Established 2014 · London
Ravelstein
Rare Books, Signed First Editions & Letters
Home  /  Wiki  /  signed-firsts  /  The Western Lands (1987) Signed First Edition Reference
signed-firsts

The Western Lands (1987) Signed First Edition Reference

The Western Lands is the final volume of Burroughs’s late trilogy and his most explicitly valedictory work — a meditation on death, the afterlife, and the desire for immortality that draws on Egyptian mythology, his own approaching mortality, and the deaths of friends (including Brion Gysin, to whom the book is dedicated). Published by Viking in 1987, it follows an aging writer named William Seward Hall on a journey toward the Western Lands — the Egyptian realm of the dead, where immortality can be achieved.

The Novel

The book is Burroughs’s most personal and most elegiac.

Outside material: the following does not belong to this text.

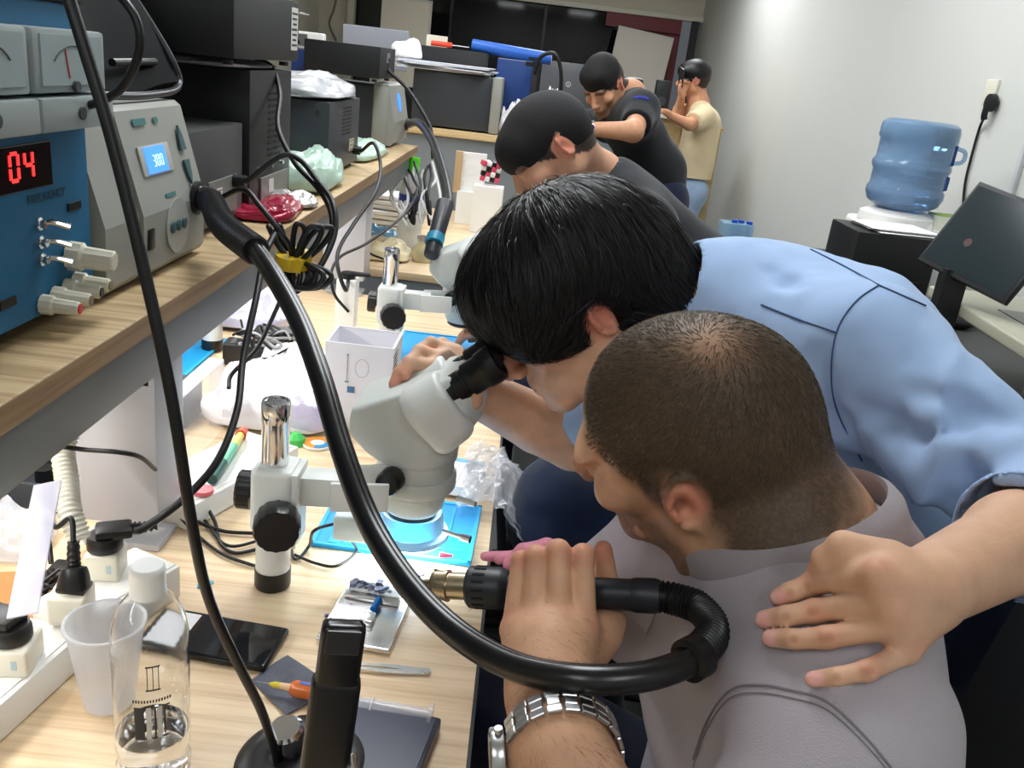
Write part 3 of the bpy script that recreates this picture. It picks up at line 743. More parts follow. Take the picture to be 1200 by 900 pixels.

The pyrotechnic rage of the earlier work has been replaced by a contemplative sadness — the sadness of an aging man who has outlived most of his friends and who is confronting the reality of his own death. The Egyptian mythology provides a framework for this confrontation, and Burroughs’s deep reading in the Book of the Dead gives the novel a genuine metaphysical weight.

The closing pages — in which Burroughs drops the fictional mask entirely and writes as himself, an old man in Lawrence, Kansas, remembering his dead friends and contemplating the void — are among the most moving passages in his entire body of work.

First Edition Identification

Publisher: Viking Press, New York Publication date: 1987

Signed Copy Market Values

  • Signed first edition, fine/fine: $200–$500
  • Inscribed copies: $300–$700
  • Unsigned first edition, fine/fine: $30–$75

As the final novel of the trilogy and one of Burroughs’s most personally revealing works, The Western Lands carries particular weight for collectors interested in the full arc of his career. Its moderate pricing makes it an accessible and meaningful acquisition.